Shortly after the release was sent, Sen. Will Kraus, R-Lee’s Summit, who spearheaded the tax cut efforts in the Senate, issued a statement saying the language the governor was questioning came to him directly from Nixon’s Department of Revenue.

“That exact language was recommended to me by the governor’s own Department of Revenue, and, throughout the process, officials at DOR assured me and others that the language was correct,” Kraus said about the Streamlined Sales Compact portion of the bill.

Michelle Gleba, Director of Communications for the Department of Revenue, told The Missouri Times that “the language provided to Legislative Research by the Missouri Department of Revenue protected the sales tax exemption for prescription drugs.”

Kraus told The Missouri Times that it is his understanding the language in question that came from the DOR was the same used in House Bill 500.

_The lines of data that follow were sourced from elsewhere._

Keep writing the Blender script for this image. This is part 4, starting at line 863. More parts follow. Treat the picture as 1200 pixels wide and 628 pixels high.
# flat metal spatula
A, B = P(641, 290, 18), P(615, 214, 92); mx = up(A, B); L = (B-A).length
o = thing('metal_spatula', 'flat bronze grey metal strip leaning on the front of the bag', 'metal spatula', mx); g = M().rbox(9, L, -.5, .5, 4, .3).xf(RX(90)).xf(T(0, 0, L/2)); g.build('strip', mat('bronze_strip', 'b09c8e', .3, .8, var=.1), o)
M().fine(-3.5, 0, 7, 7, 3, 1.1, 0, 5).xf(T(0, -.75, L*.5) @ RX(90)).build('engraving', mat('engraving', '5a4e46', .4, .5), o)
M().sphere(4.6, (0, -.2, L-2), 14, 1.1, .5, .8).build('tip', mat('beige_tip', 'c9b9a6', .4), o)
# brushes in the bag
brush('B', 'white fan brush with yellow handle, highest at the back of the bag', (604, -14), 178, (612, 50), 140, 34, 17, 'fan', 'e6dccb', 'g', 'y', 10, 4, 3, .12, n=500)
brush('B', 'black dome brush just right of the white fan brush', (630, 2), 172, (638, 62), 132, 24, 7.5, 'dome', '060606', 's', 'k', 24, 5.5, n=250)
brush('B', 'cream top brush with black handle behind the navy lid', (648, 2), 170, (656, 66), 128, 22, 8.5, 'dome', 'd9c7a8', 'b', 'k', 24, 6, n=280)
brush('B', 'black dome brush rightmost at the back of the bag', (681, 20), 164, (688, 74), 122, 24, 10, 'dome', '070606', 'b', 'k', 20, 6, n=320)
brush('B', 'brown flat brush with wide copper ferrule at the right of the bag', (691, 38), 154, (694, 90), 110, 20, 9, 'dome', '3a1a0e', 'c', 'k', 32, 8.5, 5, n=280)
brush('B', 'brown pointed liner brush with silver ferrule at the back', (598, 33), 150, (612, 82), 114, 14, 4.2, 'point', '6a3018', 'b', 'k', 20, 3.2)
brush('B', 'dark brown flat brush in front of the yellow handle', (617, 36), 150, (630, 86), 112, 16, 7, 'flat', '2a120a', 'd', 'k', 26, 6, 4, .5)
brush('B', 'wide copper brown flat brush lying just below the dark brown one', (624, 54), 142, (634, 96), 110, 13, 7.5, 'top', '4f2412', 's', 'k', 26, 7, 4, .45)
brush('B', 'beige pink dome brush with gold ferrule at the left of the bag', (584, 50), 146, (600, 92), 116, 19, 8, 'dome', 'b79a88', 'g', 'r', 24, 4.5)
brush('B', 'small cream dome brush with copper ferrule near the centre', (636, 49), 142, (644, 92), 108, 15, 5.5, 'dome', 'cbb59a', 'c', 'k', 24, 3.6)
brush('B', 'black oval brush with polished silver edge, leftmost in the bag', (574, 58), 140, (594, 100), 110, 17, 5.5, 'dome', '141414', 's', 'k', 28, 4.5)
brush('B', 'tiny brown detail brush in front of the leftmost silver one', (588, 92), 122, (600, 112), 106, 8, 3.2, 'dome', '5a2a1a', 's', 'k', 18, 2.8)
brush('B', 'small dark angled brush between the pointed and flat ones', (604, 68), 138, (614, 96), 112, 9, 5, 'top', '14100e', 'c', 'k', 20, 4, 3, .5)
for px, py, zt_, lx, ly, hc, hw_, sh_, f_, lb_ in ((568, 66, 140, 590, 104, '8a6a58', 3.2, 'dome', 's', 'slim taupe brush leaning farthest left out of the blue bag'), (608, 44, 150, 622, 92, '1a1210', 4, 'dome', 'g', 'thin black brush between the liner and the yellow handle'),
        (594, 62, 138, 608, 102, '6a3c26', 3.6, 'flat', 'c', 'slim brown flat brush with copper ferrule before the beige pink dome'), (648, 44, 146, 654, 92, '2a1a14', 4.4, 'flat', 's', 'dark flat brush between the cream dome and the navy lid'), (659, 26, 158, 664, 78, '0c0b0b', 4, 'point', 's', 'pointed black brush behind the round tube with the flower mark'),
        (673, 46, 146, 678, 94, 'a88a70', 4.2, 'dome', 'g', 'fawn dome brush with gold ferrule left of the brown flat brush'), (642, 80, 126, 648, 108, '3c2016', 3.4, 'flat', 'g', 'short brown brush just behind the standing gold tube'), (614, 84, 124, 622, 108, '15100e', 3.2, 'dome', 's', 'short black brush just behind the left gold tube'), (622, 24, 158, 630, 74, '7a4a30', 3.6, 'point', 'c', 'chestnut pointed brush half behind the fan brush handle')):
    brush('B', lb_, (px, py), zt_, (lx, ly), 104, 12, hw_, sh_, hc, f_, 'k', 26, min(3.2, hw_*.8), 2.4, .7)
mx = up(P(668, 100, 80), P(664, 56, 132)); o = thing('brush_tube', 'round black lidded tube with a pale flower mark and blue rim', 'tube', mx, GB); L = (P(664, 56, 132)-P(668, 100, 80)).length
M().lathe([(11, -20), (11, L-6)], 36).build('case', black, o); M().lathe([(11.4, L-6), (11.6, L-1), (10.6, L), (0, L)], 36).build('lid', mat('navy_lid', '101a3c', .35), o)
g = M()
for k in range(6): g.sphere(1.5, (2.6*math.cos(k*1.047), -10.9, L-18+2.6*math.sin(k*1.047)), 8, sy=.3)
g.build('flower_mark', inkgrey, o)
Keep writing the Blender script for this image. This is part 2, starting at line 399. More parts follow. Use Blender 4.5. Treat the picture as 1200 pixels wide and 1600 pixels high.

Sen. Will Kraus, R-Lee's Summit
Sen. Will Kraus, R-Lee’s Summit

Kraus said in his statement that the removal of “over the counter” in the second reference of the streamlined sales language would “leave the prescription drug exemption intact.” He then urged Nixon to sign the bill, saying that the streamline portion doesn’t take effect until January 1, 2015, giving the legislature through next session to take action on changing the language that Nixon addressed.

Nixon released a second statement in response to Kraus.

“While the Senate handler may not consider a $200 million tax increase on prescription drugs a cause for immediate concern, I do,” Nixon said, adding that this is only “one of many red flags” that’s been found in reviewing HB 253.

House Speaker Tim Jones, R-Eureka, told reporters in Columbia Thursday that if the language in question is in Streamlined Sales Tax portion of the bill, “that portion may never go into affect until the Fed passes National Streamlined Sales Tax Act, which is sponsored by our own Senator, Roy Blunt.” He also added that he too was told that language came from Nixon’s administration.

Jones said that Rep. TJ Berry, the bill’s sponsor, and the House’s tax attorneys are taking a look at the language, and Jones will make any information they find available as soon as possible.